The best argument for the exam is that it offers admissions staff reasonable confidence that an applicant can get through the core MBA curriculum, even though everyone agrees that does not require a GMAT score of 700 or above. “GMAT and GRE scores help to predict an applicant’s ability to take on the rigor of full-time MBA courses,” believes Soojin Kwon, director of MBA admissions and the MBA program at the University of Michigan’s Ross School of Business. “They are an objective and verifiable component of our evaluation.” Besides, Kown maintains, moving to a test-optional strategy may have unintended consequences. “While some candidates may view it as removing an obstacle to admission, it could be a disadvantage, For example, for candidates without business backgrounds or quantitative majors since there won’t be an objective data point that demonstrates a candidate’s potential for academic success in an MBA program.”

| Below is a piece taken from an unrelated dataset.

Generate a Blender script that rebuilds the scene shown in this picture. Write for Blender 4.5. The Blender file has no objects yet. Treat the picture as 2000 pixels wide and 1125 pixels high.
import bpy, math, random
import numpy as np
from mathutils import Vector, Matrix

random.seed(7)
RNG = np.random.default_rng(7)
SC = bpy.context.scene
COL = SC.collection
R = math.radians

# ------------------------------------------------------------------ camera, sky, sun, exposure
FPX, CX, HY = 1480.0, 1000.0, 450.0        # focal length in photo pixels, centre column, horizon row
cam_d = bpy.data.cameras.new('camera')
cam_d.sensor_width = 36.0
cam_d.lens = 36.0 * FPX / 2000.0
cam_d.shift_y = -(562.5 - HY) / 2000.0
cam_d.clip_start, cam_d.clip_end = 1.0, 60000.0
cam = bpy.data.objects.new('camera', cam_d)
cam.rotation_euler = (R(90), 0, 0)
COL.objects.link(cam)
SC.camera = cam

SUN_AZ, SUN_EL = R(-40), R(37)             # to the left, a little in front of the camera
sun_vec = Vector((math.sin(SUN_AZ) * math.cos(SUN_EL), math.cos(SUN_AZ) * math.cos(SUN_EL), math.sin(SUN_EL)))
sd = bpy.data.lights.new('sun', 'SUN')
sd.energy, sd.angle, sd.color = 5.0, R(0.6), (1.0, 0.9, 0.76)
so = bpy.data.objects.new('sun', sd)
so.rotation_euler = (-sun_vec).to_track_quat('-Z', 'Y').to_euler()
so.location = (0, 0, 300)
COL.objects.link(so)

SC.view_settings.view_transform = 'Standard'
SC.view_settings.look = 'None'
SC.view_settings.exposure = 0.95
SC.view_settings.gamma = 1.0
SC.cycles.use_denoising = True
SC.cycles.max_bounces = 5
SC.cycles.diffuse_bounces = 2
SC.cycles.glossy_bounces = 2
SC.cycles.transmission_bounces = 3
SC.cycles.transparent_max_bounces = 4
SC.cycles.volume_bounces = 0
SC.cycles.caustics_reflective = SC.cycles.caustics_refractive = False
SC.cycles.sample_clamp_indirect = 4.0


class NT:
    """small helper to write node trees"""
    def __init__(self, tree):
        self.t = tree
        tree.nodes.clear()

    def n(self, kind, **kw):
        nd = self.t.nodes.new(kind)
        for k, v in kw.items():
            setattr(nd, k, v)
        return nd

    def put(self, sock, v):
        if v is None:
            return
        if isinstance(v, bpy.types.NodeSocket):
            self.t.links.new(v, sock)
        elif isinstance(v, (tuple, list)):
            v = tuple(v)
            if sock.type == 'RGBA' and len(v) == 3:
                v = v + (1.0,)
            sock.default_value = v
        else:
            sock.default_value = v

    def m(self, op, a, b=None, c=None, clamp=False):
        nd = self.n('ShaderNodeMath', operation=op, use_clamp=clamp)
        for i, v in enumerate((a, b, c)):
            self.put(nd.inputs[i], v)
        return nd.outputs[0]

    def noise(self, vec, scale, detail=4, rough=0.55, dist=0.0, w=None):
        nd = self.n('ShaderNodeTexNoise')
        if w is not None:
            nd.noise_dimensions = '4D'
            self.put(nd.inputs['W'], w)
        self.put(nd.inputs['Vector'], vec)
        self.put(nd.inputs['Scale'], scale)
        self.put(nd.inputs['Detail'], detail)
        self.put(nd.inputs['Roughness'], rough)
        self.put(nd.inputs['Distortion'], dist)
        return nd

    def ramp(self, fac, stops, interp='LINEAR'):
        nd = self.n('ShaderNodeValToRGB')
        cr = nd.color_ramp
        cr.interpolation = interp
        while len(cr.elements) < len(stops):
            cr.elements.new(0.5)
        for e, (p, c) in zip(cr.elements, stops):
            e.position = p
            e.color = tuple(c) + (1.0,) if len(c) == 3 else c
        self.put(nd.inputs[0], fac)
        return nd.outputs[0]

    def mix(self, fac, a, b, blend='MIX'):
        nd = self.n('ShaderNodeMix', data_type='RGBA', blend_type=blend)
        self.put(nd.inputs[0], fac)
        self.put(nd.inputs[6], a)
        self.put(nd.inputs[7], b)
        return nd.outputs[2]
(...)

In the past, however, critics have questioned the validity of the GMAT test itself. In earlier years, GMAC has conceded that the GMAT can predict less than 17% of the variation in these grades on average. Some independent researchers have put the percentage much lower, at between 41 points before they indicate a difference in the abilities measured by the test. The upshot: A business school cannot rely on the test to determine the better qualified of two students whose scores are 530 and 570. GMAC believes the exam is predictive of a candidate’s ability to handle the core curriculum. “Business schools are looking at a global diverse pipeline and for over 65 years the GMAT has successfully helped evaluate a wide spectrum of admissions decisions in a common measure,” said Vineet Chhabra, senior director and head of the GMAT product at GMAC. “GMAC constantly performs rigorous validity studies to refine the perspective schools gain into how well a candidate will perform in their program and helps candidates gain insight into how well they’ll perform in the classroom. Further, nearly 30% of recruiters leverage the GMAT score in their recruiting process.”

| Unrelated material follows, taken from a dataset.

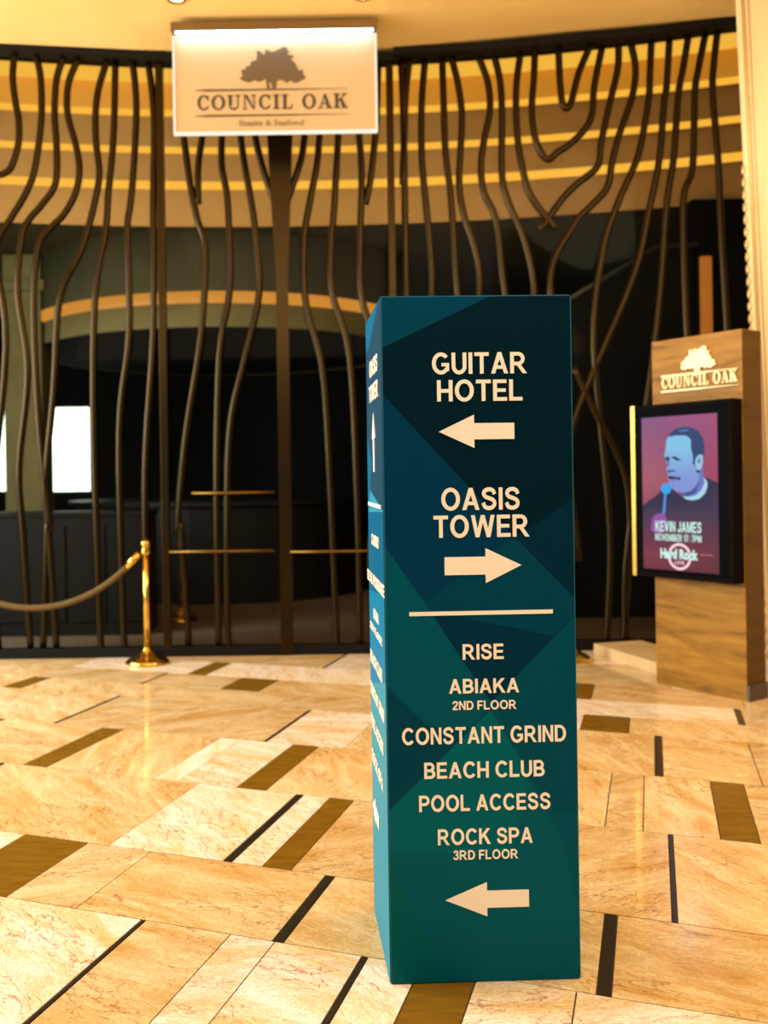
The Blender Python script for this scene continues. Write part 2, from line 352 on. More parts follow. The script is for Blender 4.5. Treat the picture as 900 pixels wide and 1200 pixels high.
# ------------------------------------------------------------------ floor
FY = 7.55                                        # the glass front stands here
A20 = math.radians(20); ca, sa = math.cos(A20), math.sin(A20)
def ft(s, t): return (s*ca+t*sa, -s*sa+t*ca)
bm = bmesh.new(); box(bm, (-6.2, -.6, -.12), (5.2, FY, -.004))
floor = fin('floor', bm, M_grout); tag(floor, kind='structure')
def clip(poly, nx, ny, c):                        # keep nx*x+ny*y <= c
    out = []
    for i in range(len(poly)):
        p, q = poly[i], poly[(i+1) % len(poly)]
        dp, dq = nx*p[0]+ny*p[1]-c, nx*q[0]+ny*q[1]-c
        if dp <= 0: out.append(p)
        if (dp < 0 < dq) or (dq < 0 < dp):
            k = dp/(dp-dq); out.append((p[0]+(q[0]-p[0])*k, p[1]+(q[1]-p[1])*k))
    return out
def slab(s0, s1, t0, t1, name, m):
    g = .0022
    poly = [ft(s0+g, t0+g), ft(s1-g, t0+g), ft(s1-g, t1-g), ft(s0+g, t1-g)]
    for nx, ny, c in ((0, 1, FY-.04), (0, -1, .5), (1, 0, 5.1), (-1, 0, 6.1)):
        poly = clip(poly, nx, ny, c)
        if len(poly) < 3: return
    cx0 = sum(p[0] for p in poly)/len(poly); cy0 = sum(p[1] for p in poly)/len(poly)
    bm = bmesh.new()
    T = [bm.verts.new((x-cx0, y-cy0, 0)) for x, y in poly]; B = [bm.verts.new((x-cx0, y-cy0, -.018)) for x, y in poly]
    bm.faces.new(T); bm.faces.new(B[::-1])
    for i in range(len(poly)): bm.faces.new([T[i], B[i], B[(i+1) % len(poly)], T[(i+1) % len(poly)]])
    o = fin(name, bm, m); o.parent = floor; o.location = (cx0, cy0, 0)
ROWS = [  # (t0, t1, joints): a number is a plain joint, a tuple is an inlaid strip
 (1.90, 2.65, [(-1.549, -1.532, 'd'), -1.237, -1.09, (-.816, -.797, 'd'), (-.640, -.478, 'b'), -.211]),
 (2.65, 3.15, [(-2.36, -2.07, 'b'), -1.795, (-1.10, -1.064, 'd'), (-.160, -.122, 'd')]),
 (3.15, 3.92, [(-3.075, -3.05, 'd'), -1.982, (-1.499, -1.463, 'd'), (-1.343, -1.232, 'b'), (.040, .056, 'd')]),
 (3.92, 4.65, [(-3.78, -3.61, 'b'), (-2.95, -2.81, 'b'), -2.215, -2.093, (-1.792, -1.648, 'b'), -.195, -.052, (.227, .365, 'b')]),
 (4.65, 5.37, [(-3.285, -3.262, 'd'), (-1.965, -1.945, 'd'), -1.515, (-.006, .030, 'd'), .445]),
 (5.37, 5.73, [(-4.2, -4.05, 'b'), -3.1, -2.2, -1.1, (-.39, -.137, 'b')]),
 (5.73, 6.11, [(-3.335, -3.315, 'd'), (-2.73, -2.45, 'b'), -1.2, (.433, .467, 'd')]),
 (6.11, 6.57, [(-3.17, -3.02, 'b'), -1.8, (-.55, -.375, 'b'), .5]),
 (6.57, 7.30, [-4.4, (-2.3, -2.28, 'd'), -1.3, .1]), (7.30, 8.05, [-3.5, -2.6, -.9, .35]), (8.05, 8.80, [-1.2, .5]),
 (1.40, 1.90, [-1.7, (-.9, -.86, 'd'), (0.1, .22, 'b')]), (.65, 1.40, [-1.3, (-.4, -.38, 'd'), .6]),
 (.15, .65, [-1.1, .2]), (-.6, .15, [-.8, (.5, .62, 'b')]), (-1.35, -.6, [0.0, 1.0])]
kk = 0
for t0, t1, J in ROWS:
    J = list(J); lo = J[0][0] if isinstance(J[0], tuple) else J[0]; hi = J[-1][1] if isinstance(J[-1], tuple) else J[-1]
    x = lo
    while x > -8.5:
        x -= random.uniform(.75, 1.25)
        J.insert(0, x if random.random() < .6 else (x, x+random.choice((.02, .13)), 'd' if random.random() < .5 else 'b'))
    x = hi
    while x < 5.5:
        x += random.uniform(.75, 1.25)
        J.append(x if random.random() < .6 else (x, x+random.choice((.02, .13)), 'd' if random.random() < .5 else 'b'))
    prev = None
    for j in J:
        a, b2 = (j[0], j[1]) if isinstance(j, tuple) else (j, j)
        if prev is not None: kk += 1; slab(prev, a, t0, t1, 'tile', M_marble2 if (t1 <= 2.66 and random.random() < .8) or random.random() < .25 else M_marble)
        if isinstance(j, tuple): slab(a, b2, t0, t1, 'inlay_strip', M_dark if j[2] == 'd' else M_brown)
        prev = b2

# ------------------------------------------------------------------ lobby ceiling, following the bowed head of the glass front
HEAD = [(-9, 5.02), (-2.39, 4.86), (-1.1, 4.78), (.70, 4.78), (2.0, 4.885), (3.42, 4.99), (8, 5.05)]
def headz(x):
    for (a, za), (b, zb) in zip(HEAD, HEAD[1:]):
        if x <= b: return za+(zb-za)*(x-a)/(b-a)
    return HEAD[-1][1]
bm = bmesh.new(); xs = [-6.2+.38*k for k in range(31)]
V = [[bm.verts.new((x, y, headz(x)+h)) for x in xs] for y, h in ((-.6, 0), (FY+.06, 0), (FY+.06, .1), (-.6, .1))]
for r in range(4):
    for k in range(30): bm.faces.new([V[r][k], V[r][k+1], V[(r+1) % 4][k+1], V[(r+1) % 4][k]])
ceiling = fin('ceiling', bm, M_ceil); tag(ceiling, kind='structure')
M_lamp = emit('lamp_warm', (255, 214, 150), 26)
M_lampb = emit('lamp_bright', (255, 214, 130), 60)
def downlight(x, y, r, m, lab, grp):
    z = headz(x); e = empty('downlight', (x, y, z-.008)); tag(e, lab, 'downlight', grp)
    bm = bmesh.new(); lathe(bm, [(r, z-.002), (r+.02, z-.004), (r+.022, z-.016), (r, z-.012), (r, z-.002)], 24, (x, y, 0)); fin('ring', bm, M_gold, e, True)
    bm = bmesh.new(); lathe(bm, [(0, z-.006), (r-.001, z-.006), (r-.001, z-.003), (0, z-.003)], 24, (x, y, 0)); fin('lens', bm, m, e)
downlight(*(P3(207, -3, 6.64).xy), .045, M_lamp, 'small warm ceiling downlight above the left half of the hanging sign', 'ceiling downlights')
downlight(*(P3(425, -3, 6.64).xy), .045, M_lamp, 'small warm ceiling downlight above the right end of the hanging sign', 'ceiling downlights')
for i in range(7): downlight(-4.2+1.4*i, 2.75, .10, M_lampb, 'bright lobby downlight overhead above the frame, %s in the row of seven' % ('leftmost', 'second from left', 'third from left', 'middle one', 'third from right', 'second from right', 'rightmost')[i], 'lobby downlights overhead')

# ------------------------------------------------------------------ glass front with grown-wood bars
front = Plane((0, FY, 0), (1, 0, 0))
wall = empty('wall_back', (0, FY, 0)); tag(wall, kind='structure')
def fp(px, py): return front.hit(px, py)
def strip_on(bm, pl, pxs, w, o0, o1, n=5):
    """ribbon of width w metres along a smoothed pixel path, with real depth"""
    pts = catmull([pl.hit(*p) for p in pxs], n); Lf = []; Rt = []
    for i, p in enumerate(pts):
        a, b = pts[max(i-1, 0)], pts[min(i+1, len(pts)-1)]
        dx, dz = b[0]-a[0], b[1]-a[1]; q = math.hypot(dx, dz) or 1
        Lf.append((p[0]-dz/q*w/2, p[1]+dx/q*w/2)); Rt.append((p[0]+dz/q*w/2, p[1]-dx/q*w/2))
    NR = 8; rows = []
    for j in range(NR):
        th = math.pi*j/(NR-1); f_ = (1-math.cos(th))/2
        rows.append([bm.verts.new(pl.pt(a[0]+(b[0]-a[0])*f_, a[1]+(b[1]-a[1])*f_, o0+w/2*math.sin(th))) for a, b in zip(Lf, Rt)])
    for r in range(NR):
        A, B = rows[r], rows[(r+1) % NR]
        for k in range(len(pts)-1): bm.faces.new([A[k], A[k+1], B[k+1], B[k]])
    bm.faces.new([r[0] for r in rows]); bm.faces.new([r[-1] for r in rows][::-1])
def beam(pxtop, pxbot, name='head_beam'):
    bm = bmesh.new(); poly_on(bm, front, [fp(*p) for p in pxtop]+[fp(*p) for p in reversed(pxbot)], -.05, .09); fin(name, bm, M_black, wall)
beam([(-70, 50), (0, 54), (100, 61), (196, 66)], [(-70, 60), (0, 63), (100, 70), (196, 77)])
beam([(196, 67), (330, 67), (460, 66)], [(196, 77), (330, 77), (460, 76)])
beam([(460, 61), (560, 55), (660, 45), (760, 36), (900, 20)], [(460, 69), (560, 64), (660, 55), (760, 46), (900, 31)])
def post(px, w, top, name, m, o0=-.03, o1=.05):
    s = fp(px, 560)[0]; bm = bmesh.new(); box(bm, (s-w/2, FY-o1, 0), (s+w/2, FY-o0, fp(px, top)[1]), bevel=.004); fin(name, bm, m, wall)
post(194, .06, 72, 'post', M_bronze); post(463, .055, 66, 'post', M_bronze)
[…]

A test-optional admission policy, however, doesn’t mean an applicant cannot submit a GMAT or GRE score. Nor does it indicate that an admissions staff is lowering its standards. Darden, for example, is telling applicants who apply without a GMAT or GRE that “meeting only one criterion is insufficient to receive a test waiver” and that “any waiver be supported by substantive evidence.”

DARDEN’S NEW TEST-OPTIONAL POLICY REQUIRES APPLICANTS TO PROVE THEIR ACADEMIC ABILITY

One obvious “criteria” would be an applicant’s undergraduate transcript. But the admissions staff at Darden will comb through your transcript looking for your performance in analytical coursework to make sure you can handle the quant in an MBA program. An engineering major’s GPA would obviously count more than an English major’s grades.

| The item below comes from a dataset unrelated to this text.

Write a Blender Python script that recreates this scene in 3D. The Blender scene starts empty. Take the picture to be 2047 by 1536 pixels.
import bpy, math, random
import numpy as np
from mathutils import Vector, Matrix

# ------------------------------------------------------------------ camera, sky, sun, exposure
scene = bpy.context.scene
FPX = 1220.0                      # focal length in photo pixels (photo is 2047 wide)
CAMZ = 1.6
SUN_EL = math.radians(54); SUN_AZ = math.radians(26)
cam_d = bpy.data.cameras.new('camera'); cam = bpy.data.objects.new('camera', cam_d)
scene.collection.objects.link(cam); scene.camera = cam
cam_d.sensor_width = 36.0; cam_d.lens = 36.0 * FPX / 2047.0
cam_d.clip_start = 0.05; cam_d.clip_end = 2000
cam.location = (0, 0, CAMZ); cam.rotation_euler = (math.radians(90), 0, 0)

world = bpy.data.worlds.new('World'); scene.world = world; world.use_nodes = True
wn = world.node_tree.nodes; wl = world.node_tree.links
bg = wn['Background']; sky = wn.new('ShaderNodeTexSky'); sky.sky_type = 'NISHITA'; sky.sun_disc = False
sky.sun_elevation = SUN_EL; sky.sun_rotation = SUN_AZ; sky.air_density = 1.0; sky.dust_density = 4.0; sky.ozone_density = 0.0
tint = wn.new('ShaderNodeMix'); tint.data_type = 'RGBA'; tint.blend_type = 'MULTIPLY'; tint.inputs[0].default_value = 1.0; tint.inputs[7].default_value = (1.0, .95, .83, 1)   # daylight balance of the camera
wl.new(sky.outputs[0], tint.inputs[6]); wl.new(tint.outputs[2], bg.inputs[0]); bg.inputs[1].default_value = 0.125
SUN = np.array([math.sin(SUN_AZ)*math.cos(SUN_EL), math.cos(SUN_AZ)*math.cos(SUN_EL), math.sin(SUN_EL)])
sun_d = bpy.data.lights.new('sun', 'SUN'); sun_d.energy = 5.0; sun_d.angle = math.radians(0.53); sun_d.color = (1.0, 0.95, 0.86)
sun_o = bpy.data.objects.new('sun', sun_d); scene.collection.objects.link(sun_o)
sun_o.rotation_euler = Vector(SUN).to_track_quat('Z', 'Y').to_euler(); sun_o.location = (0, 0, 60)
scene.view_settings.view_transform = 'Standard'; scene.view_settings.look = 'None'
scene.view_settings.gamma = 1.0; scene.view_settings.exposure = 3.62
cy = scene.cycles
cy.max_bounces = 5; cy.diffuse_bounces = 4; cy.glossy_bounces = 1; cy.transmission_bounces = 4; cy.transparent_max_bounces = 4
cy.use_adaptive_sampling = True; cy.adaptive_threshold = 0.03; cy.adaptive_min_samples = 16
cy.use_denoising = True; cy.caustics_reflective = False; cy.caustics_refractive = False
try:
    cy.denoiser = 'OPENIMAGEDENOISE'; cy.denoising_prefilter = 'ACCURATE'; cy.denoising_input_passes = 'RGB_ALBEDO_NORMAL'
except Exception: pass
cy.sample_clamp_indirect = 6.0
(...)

Darden also notes that if you don’t submit a test score, your grades will loom larger in an admissions decision. The average undergraduate GPA for the Class of 2021 at Darden is 3.5. “So to be ‘strong,’ your undergraduate GPA would likely need to be higher than a 3.5,” according to Darden. “How much higher? Once again, it depends. Being granted a waiver means meeting more than one of the criteria outlined, and the stronger the case you make (both generally and by criterion), the more likely you are to receive a waiver.”

The full criteria for a test waiver?

  • A strong undergraduate and/or graduate record, including performance in analytical coursework or disciplines
  • CPA or CFA designation or other professional certification
  • Master’s or advanced degree in an analytical discipline
  • Seven or more years of progressive, professional work experience in an analytical field
  • Strong performance on a U.S. college admissions test (SAT or ACT) or a national exam administered for admission to bachelor’s study in other countries

‘THE MOST SHOCKING SURPRISE FOR US WAS HOW CLOSE TO IRRELEVANT THE GMAT WAS’

Dawna Clarke

Dawna Clarke, Darden executive director of MBA admissions

Evaluating an MBA candidate in the absence of a GMAT or GRE score is likely to be more time-consuming. After all, admissions would have to place greater reliance on other aspects of a candidate’s application. It requires more due diligence as well as a broader assessment of a candidate’s academic abilities, agrees Clarke, executive director of admissions at Darden.”It is time-intensive on the part of our team,” she notes. “It is high touch. The way an admissions committee assesses leadership or work experience is quite broad. But historically the way admissions committees have assessed academic preparedness has been limited to GPAs and standardized tests. We are broadening the criteria. We are not making a statement against the tests. The majority of our applicant pool will still submit them. But this moves acknowledges that there are many other ways to prove your academic ability. If we deny a waiver, we will offer a counseling session for any applicant who requests it to explain why.”

Darden’s new policy also underlines the fact that standardized test scores may not be as predictive as many believe. Five years ago, the University of Toronto’s Rotman School of Management did an extensive study of the admission files and employment outcomes of more than 1,000 MBA graduates at Rotman over a five-year period from 2008 to 2013. The research found that the GMAT was essentially worthless in predicting the employability of the school’s graduates—even though that is exactly why most students enter an MBA program.

“The most shocking surprise for us was how close to irrelevant the GMAT was,” said Kevin Frey, then managing director for the full-time MBA program at Rotman. “The one proviso is that GMAC has never claimed the GMAT exam is predictive of employability. It’s predictive of your ability to perform in the program. But schools that are just trying to measure how their applicants will perform in the classroom are measuring the wrong stuff. We have a moral obligation to these students. They are going to invest a quarter of a million dollars into this degree. When we accept them, we need to feel very confident they are going to get the career outcomes they want. But the GMAT cannot be used as a proxy for employability.”

“What shakes out are a set of five variables that are significantly predictive of employment,” he says—and not one of them is the GMAT. “It’s an exciting finding because the whole industry pivots around the GMAT and it was at best marginally significant. We don’t have hard statistical confidence the GMAT actually matters at all and if it does, it doesn’t matter very much. It had a very small effect size.”

‘WE DON’T BELIEVE THAT ANY SINGLE INDICATOR HAS A MONOPOLY ON EXCELLENCE’

What does matter? The five most significant warning signs that an applicant is most likely to be an employment risk, in order of importance:

  • Citizenship from a region of the world for which Frey declined to identify.
  • Years of work experience.
  • Admissions interview scores for candidates.
  • Analytical Writing Assessment (AWA) test.
  • Undergraduate grade point average.
  • Then, finally, came an applicant’s GMAT score—barely.

“Some statisticians would not even include the GMAT score because it was only marginally significant,” added Frey. “It’s barely in the score.”